Kupang, Ekorantt.com – Warga Poco Leok, Kabupaten Manggarai, Agustinus Tuju, 53 tahun, resmi menggugat Bupati Manggarai Herybertus G. L. Nabit ke Pengadilan Tata Usaha Negara (PTUN) Kupang. Gugatan diajukan atas dugaan intimidasi, ancaman, dan tindakan kekerasan terhadap dirinya serta komunitas Masyarakat Adat Poco Leok.
Perkara ini telah teregister dengan Nomor: 26/G/TF/2025/PTUN.KPG dan didaftarkan secara daring melalui sistem Electronic Court (e-Court) pada 3 September 2025. Berdasarkan pengumuman resmi e-Court, gugatan itu dinyatakan lolos tahap administrasi (dismissal) dan akan dilanjutkan ke proses persidangan.
“Kami telah mendapatkan respons dari PTUN di Kupang bahwa gugatan kami telah terdaftar dan lolos dismissal,” kata Judianto Simanjuntak, salah satu kuasa hukum dari Koalisi Advokasi Poco Leok, dalam keterangan pers yang diterima Ekora NTT pada Kamis, 4 September 2025.
Judianto menyatakan, ini merupakan langkah penting bagi kliennya dalam upaya memperoleh keadilan, tidak hanya secara formal, tetapi juga secara substansial, terkait dugaan pelanggaran hak asasi manusia terhadap Agustinus dan komunitas adat di Poco Leok.
Dugaan pelanggaran terjadi saat masyarakat Poco Leok menggelar aksi damai memperingati Hari Lingkungan Hidup Sedunia pada 5 Juni 2025. Bupati Nabit dituduh melakukan intimidasi, pengancaman, hingga kekerasan terhadap peserta aksi.
“Akibat tindakan bupati, melahirkan trauma psikologis bagi warga,” ujar Judianto.
“Apa yang dilakukan oleh bupati, di hari kerja dan jam kerja, tidak patut diperlihatkan oleh seorang pemimpin daerah kepada rakyatnya,” jelasnya.
Menurutnya, tindakan tersebut melanggar hak konstitusional warga negara yang telah dijamin dalam UUD 1945, Undang-undang Nomor 39 Tahun 1999 tentang Hak Asasi Manusia, serta berbagai instrumen hukum nasional dan internasional lainnya.
“Menurut analisis hukum kami, telah melanggar Asas-asas Umum Pemerintahan Yang Baik (AUPB), khususnya asas kepastian hukum,” terangnya.
Muhammad Jamil, kuasa hukum lainnya, menegaskan, langkah gugatan yang ditempuh kliennya merupakan bagian dari mekanisme koreksi dalam sistem hukum Indonesia dan harus dihormati oleh semua pihak, termasuk pihak tergugat dan para pendukungnya.
“Tergugat dan kelompok pendukungnya wajib untuk menghormati langkah klien kami.
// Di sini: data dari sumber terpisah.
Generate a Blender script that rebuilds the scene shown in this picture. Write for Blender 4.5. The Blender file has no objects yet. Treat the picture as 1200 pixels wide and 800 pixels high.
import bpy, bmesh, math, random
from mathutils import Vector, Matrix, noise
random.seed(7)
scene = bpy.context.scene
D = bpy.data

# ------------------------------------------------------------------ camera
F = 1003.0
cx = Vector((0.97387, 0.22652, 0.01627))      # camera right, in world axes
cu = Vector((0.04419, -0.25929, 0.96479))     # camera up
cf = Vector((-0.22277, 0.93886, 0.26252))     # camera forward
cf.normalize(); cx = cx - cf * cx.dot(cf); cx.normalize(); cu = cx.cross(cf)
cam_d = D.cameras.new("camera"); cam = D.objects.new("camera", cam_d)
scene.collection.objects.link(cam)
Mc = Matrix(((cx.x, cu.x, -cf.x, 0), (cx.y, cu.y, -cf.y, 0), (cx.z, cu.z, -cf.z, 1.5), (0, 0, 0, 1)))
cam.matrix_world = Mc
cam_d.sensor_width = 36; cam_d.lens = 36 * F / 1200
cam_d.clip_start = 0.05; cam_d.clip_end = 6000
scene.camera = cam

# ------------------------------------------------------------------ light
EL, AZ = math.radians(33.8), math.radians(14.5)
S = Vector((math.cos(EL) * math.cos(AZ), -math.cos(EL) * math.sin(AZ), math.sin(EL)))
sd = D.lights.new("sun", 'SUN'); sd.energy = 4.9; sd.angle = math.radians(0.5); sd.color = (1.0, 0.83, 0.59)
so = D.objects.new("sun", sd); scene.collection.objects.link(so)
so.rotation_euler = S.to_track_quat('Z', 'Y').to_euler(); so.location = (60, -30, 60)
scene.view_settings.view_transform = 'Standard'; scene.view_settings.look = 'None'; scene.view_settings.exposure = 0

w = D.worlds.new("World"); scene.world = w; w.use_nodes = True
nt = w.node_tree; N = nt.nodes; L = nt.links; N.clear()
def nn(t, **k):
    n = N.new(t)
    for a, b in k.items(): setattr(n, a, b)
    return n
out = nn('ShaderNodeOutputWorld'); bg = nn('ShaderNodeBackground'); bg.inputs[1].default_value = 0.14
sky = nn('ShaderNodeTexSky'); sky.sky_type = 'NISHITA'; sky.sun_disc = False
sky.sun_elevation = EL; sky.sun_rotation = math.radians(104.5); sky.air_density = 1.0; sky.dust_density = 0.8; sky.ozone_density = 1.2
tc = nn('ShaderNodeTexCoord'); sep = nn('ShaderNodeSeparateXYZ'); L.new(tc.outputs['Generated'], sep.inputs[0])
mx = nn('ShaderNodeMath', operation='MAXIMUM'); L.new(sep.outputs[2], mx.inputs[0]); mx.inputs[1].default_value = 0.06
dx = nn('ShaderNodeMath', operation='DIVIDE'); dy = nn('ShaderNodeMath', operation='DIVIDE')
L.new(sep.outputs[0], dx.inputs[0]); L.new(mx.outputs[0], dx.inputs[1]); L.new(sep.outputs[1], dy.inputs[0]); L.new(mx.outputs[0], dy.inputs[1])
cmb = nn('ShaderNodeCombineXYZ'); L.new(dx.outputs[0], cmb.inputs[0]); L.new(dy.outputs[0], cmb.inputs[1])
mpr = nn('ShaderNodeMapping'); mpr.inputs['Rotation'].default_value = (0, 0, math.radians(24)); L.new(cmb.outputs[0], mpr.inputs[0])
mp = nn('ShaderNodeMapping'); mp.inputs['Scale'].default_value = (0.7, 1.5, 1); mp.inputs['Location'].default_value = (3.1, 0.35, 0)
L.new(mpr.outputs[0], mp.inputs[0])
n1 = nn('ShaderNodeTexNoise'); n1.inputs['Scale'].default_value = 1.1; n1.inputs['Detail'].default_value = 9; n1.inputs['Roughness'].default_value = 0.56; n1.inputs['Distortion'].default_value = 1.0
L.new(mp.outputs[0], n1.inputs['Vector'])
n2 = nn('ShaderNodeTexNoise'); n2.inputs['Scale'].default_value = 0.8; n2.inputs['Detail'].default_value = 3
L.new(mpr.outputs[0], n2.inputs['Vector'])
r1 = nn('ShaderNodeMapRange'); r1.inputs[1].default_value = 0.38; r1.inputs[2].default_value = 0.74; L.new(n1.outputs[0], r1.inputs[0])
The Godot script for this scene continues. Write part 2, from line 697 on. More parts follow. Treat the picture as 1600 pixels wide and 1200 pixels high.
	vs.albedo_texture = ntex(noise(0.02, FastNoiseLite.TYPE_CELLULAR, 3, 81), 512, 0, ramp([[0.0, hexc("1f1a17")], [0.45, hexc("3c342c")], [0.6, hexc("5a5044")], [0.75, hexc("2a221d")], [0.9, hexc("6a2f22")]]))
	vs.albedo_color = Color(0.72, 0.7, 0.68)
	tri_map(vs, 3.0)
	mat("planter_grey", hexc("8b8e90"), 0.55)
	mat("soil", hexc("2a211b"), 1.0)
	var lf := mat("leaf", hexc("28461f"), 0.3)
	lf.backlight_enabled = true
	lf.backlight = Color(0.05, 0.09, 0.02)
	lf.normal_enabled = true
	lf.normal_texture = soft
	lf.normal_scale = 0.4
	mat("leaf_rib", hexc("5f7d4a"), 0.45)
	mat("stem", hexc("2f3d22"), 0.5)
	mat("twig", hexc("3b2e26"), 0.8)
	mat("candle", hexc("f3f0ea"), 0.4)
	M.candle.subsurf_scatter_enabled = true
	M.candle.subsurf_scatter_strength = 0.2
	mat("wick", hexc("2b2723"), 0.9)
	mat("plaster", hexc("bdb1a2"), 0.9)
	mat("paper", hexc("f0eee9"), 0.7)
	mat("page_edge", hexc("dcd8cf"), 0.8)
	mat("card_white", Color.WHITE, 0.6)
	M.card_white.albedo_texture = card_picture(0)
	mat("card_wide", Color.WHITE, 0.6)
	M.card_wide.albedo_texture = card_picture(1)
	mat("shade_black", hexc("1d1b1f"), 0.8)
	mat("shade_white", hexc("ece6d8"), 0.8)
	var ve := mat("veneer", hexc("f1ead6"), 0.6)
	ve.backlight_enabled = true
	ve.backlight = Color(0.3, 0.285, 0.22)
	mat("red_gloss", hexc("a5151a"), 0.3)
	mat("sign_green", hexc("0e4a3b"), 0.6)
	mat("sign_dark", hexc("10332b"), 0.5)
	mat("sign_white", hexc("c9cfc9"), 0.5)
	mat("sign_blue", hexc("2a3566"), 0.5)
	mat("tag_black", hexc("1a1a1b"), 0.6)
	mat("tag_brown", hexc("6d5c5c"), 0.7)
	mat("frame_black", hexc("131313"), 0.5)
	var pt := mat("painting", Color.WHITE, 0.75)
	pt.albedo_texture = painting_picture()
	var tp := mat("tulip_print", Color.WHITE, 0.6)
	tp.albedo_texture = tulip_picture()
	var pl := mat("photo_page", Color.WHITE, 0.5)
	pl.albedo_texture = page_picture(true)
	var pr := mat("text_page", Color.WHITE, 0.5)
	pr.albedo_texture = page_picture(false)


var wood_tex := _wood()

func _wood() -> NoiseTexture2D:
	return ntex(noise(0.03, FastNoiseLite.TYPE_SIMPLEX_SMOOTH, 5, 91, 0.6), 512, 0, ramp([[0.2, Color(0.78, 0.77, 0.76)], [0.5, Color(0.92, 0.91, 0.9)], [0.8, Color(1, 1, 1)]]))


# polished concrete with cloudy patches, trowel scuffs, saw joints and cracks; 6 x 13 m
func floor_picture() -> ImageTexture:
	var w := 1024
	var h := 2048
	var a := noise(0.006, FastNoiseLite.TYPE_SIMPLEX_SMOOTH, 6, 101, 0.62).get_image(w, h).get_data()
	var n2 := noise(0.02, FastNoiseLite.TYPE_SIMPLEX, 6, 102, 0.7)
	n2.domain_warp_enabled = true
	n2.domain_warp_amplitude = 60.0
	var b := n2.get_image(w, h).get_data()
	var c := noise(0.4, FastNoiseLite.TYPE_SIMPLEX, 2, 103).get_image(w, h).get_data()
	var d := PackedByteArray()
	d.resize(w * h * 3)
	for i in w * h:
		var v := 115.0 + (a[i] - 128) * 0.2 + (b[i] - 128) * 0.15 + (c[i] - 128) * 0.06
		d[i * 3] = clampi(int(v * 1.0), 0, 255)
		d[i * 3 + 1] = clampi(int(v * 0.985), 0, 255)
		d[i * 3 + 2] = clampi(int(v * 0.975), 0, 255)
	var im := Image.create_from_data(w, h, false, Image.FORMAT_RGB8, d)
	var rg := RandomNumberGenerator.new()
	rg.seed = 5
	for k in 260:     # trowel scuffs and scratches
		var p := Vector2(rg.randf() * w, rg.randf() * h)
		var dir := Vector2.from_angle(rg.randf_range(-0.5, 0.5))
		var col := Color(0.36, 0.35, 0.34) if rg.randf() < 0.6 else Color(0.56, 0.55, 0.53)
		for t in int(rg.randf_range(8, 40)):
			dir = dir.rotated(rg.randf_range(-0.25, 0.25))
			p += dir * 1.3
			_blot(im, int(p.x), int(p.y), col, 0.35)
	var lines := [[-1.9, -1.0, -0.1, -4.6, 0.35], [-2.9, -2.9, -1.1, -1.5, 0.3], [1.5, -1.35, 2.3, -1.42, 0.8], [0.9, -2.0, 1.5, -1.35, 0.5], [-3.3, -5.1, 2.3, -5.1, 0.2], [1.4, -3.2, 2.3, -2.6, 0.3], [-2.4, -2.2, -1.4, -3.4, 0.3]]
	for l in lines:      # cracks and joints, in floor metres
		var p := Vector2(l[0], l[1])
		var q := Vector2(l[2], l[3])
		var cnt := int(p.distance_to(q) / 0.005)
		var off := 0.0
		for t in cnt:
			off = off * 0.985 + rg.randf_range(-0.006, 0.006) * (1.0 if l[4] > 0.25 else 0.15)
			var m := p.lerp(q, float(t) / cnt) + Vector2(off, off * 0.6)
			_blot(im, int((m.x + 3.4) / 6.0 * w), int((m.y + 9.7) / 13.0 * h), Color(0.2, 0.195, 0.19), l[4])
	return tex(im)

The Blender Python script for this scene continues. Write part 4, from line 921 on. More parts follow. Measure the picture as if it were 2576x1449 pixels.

Caranya, dengan tidak melakukan intimidasi lanjutan ke depan baik di dalam proses gugatan dan atau seterusnya. Penting kami sampaikan mengingat sejarah kekerasan yang sering diterima oleh klien kami dan atau komunitas di Poco Leok,” jelasnya.
Gugatan ini diajukan setelah melalui berbagai tahapan sesuai prosedur formal, seperti keberatan administratif kepada Bupati Nabit, serta banding administratif ke Presiden Republik Indonesia sebagai atasan pejabat yang digugat. Proses ini mengacu pada UU Nomor 30 Tahun 2014 tentang Administrasi Pemerintahan, UU PTUN, serta Peraturan Mahkamah Agung (Perma) Nomor 2 Tahun 2019.
“Karena tergugat menyanggah adanya onrechmatige overheidsdaad atau perbuatan melanggar hukum yang dilakukan oleh pejabat pemerintahan, maka untuk mendapat kepastian hukum, gugatan ini harus ditempuh,” ujar Jamil.
“Proses selanjutnya atas pendaftaran gugatan ini adalah panggilan sidang dari PTUN Kupang,” tambahnya.
Poco Leok merupakan wilayah adat yang menjadi target proyek perluasan Pembangkit Listrik Tenaga Panas Bumi (PLTP) Ulumbu di Kecamatan Satar Mese, Kabupaten Manggarai. Proyek ini direncanakan untuk menambah kapasitas produksi listrik sebesar 2×20 megawatt, melampaui kapasitas awal 10 MW yang telah beroperasi sejak 2012.
Namun demikian, proyek ini ditentang oleh sebagian masyarakat adat setempat karena dinilai mengancam tanah leluhur, kelestarian lingkungan, dan keberlanjutan hidup generasi mendatang.